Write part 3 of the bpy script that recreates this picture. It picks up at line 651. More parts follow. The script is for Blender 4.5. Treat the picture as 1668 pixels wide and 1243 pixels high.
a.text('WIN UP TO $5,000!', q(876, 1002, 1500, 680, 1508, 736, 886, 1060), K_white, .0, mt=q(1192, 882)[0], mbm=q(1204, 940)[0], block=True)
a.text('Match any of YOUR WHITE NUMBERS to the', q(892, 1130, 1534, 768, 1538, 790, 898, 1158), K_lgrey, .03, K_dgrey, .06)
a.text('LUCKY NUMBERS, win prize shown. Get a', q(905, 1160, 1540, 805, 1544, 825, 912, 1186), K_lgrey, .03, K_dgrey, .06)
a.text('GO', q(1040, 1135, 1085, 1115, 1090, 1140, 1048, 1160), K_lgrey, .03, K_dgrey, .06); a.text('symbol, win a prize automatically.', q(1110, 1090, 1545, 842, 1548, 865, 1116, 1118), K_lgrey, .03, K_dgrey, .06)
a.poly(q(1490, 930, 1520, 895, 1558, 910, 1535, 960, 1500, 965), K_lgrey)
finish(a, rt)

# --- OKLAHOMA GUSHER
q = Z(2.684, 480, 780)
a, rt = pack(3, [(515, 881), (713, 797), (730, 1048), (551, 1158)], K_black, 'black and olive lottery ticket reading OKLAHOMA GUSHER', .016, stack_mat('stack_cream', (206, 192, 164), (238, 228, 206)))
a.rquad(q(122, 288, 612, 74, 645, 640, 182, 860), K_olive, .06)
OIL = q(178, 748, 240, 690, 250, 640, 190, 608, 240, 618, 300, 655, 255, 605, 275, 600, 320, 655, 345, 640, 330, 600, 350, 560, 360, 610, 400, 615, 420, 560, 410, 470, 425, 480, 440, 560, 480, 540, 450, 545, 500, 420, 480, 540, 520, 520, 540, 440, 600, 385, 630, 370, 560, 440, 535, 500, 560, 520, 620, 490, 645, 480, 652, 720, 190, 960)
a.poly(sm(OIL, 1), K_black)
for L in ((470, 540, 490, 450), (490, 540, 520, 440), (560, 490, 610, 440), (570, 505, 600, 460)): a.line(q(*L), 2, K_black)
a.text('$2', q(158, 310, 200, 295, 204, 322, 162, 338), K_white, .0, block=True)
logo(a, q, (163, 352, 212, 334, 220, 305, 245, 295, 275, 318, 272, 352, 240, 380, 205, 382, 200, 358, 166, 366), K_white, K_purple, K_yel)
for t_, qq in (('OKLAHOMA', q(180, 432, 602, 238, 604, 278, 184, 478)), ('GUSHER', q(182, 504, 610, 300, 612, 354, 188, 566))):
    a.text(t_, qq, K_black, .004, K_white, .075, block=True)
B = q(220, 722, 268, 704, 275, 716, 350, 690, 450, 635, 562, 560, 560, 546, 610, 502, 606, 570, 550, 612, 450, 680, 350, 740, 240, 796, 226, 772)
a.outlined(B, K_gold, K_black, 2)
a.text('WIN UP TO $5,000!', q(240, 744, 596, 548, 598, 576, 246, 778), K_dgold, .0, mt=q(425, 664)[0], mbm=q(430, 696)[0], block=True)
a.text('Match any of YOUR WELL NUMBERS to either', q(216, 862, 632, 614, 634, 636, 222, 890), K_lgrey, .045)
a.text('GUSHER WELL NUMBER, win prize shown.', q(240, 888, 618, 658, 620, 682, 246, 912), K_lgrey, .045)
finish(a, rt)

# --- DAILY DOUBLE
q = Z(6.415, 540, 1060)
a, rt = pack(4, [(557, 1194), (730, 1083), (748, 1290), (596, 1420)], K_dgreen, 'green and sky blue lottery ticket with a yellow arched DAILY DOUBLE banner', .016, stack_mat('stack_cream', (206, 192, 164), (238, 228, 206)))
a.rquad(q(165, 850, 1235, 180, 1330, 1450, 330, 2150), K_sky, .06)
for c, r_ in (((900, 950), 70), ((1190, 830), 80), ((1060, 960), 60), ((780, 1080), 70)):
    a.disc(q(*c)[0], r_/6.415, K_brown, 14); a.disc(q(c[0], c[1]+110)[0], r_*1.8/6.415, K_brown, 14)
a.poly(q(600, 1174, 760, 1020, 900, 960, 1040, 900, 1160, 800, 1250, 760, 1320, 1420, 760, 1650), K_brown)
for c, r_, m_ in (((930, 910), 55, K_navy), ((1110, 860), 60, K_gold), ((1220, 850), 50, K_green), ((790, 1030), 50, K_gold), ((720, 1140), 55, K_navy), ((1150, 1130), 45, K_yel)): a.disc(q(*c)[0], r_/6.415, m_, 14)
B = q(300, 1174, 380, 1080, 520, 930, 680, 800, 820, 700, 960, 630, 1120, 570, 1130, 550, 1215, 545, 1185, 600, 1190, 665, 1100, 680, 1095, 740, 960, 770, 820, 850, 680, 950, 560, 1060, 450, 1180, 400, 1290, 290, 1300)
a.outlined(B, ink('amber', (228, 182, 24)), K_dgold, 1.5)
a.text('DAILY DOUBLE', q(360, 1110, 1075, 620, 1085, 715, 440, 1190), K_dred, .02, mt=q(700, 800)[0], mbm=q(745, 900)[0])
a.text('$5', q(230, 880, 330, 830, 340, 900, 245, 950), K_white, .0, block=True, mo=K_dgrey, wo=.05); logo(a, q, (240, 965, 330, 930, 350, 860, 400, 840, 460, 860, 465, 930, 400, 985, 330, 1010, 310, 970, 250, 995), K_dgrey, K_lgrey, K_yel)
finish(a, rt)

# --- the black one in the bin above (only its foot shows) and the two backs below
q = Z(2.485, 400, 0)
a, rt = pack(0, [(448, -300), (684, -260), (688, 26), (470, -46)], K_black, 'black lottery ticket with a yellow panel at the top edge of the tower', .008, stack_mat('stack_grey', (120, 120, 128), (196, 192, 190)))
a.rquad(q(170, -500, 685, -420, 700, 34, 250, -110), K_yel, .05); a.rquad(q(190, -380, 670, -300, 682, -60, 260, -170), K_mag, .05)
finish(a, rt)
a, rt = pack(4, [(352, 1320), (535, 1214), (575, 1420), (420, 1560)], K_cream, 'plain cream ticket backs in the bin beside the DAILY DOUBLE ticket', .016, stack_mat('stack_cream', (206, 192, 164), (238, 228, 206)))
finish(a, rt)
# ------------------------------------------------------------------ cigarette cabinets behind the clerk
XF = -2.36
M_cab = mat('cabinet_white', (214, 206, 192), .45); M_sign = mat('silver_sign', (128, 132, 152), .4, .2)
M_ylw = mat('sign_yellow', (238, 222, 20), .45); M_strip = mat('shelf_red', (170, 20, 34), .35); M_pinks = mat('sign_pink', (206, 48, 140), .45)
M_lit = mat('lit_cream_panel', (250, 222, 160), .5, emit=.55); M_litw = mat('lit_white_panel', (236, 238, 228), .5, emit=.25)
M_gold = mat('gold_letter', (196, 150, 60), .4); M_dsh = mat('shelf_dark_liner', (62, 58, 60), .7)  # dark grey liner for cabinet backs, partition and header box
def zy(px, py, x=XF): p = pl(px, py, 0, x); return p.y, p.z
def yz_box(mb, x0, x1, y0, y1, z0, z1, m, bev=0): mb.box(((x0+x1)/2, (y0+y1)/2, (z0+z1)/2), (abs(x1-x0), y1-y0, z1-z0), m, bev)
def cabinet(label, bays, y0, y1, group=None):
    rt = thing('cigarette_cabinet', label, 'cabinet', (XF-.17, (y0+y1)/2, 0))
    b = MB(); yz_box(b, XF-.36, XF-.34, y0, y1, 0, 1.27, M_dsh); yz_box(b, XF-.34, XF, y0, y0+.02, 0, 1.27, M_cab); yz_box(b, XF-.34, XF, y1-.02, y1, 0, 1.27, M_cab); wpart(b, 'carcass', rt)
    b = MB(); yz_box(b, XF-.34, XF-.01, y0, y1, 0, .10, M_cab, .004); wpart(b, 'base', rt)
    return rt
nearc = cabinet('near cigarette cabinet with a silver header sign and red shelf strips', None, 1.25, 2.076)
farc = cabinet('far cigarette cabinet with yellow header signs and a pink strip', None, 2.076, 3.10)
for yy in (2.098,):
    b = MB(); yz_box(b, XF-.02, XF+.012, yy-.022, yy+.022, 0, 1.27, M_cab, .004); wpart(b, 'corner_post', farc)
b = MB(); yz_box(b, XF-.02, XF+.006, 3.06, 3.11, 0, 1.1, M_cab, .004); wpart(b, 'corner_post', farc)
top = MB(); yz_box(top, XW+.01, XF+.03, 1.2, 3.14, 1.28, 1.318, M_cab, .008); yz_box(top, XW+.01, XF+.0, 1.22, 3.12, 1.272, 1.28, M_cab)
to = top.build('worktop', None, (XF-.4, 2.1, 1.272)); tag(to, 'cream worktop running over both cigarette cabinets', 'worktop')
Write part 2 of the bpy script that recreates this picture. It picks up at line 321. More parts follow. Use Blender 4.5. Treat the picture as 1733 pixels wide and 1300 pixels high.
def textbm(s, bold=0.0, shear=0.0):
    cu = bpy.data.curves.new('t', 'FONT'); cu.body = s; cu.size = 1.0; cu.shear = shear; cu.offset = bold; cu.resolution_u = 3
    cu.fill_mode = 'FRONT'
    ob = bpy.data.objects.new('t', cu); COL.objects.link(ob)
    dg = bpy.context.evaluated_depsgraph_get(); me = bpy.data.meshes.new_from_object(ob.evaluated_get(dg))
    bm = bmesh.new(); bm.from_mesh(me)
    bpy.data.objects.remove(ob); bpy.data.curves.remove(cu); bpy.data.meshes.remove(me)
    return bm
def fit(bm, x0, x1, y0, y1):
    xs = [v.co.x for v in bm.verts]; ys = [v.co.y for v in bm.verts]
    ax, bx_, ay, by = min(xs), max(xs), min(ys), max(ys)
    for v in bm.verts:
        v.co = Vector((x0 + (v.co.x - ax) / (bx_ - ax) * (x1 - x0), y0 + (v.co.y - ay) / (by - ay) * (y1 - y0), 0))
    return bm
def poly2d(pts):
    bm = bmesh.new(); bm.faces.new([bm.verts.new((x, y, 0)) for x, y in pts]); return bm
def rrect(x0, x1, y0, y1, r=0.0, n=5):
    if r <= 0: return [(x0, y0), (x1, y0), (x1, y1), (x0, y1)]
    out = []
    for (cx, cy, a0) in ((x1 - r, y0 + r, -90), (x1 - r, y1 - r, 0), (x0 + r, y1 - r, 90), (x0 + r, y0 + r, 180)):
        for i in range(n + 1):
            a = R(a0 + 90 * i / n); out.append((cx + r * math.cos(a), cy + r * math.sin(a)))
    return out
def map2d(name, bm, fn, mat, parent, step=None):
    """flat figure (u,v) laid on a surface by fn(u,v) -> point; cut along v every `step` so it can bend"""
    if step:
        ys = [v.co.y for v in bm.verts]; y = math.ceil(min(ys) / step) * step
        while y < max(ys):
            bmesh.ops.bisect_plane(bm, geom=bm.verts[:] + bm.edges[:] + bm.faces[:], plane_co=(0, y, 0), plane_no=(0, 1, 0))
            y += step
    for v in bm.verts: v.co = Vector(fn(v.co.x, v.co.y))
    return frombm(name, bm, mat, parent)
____
* **REQUEST**:
Take the lines from the line with "b = MB(); yz_box(b, XF-.36, XF-.34, y0, y1, 0, 1.27, M_dsh);" through the line with "to = top.build('worktop', None, (XF-.4, 2.1, 1.272));", both ends included, and give them again exactly, with nothing else.

* **SOLUTION TO THIS PROBLEM**:
    b = MB(); yz_box(b, XF-.36, XF-.34, y0, y1, 0, 1.27, M_dsh); yz_box(b, XF-.34, XF, y0, y0+.02, 0, 1.27, M_cab); yz_box(b, XF-.34, XF, y1-.02, y1, 0, 1.27, M_cab); wpart(b, 'carcass', rt)
    b = MB(); yz_box(b, XF-.34, XF-.01, y0, y1, 0, .10, M_cab, .004); wpart(b, 'base', rt)
    return rt
nearc = cabinet('near cigarette cabinet with a silver header sign and red shelf strips', None, 1.25, 2.076)
farc = cabinet('far cigarette cabinet with yellow header signs and a pink strip', None, 2.076, 3.10)
for yy in (2.098,):
    b = MB(); yz_box(b, XF-.02, XF+.012, yy-.022, yy+.022, 0, 1.27, M_cab, .004); wpart(b, 'corner_post', farc)
b = MB(); yz_box(b, XF-.02, XF+.006, 3.06, 3.11, 0, 1.1, M_cab, .004); wpart(b, 'corner_post', farc)
top = MB(); yz_box(top, XW+.01, XF+.03, 1.2, 3.14, 1.28, 1.318, M_cab, .008); yz_box(top, XW+.01, XF+.0, 1.22, 3.12, 1.272, 1.28, M_cab)
to = top.build('worktop', None, (XF-.4, 2.1, 1.272)); tag(to, 'cream worktop running over both cigarette cabinets', 'worktop')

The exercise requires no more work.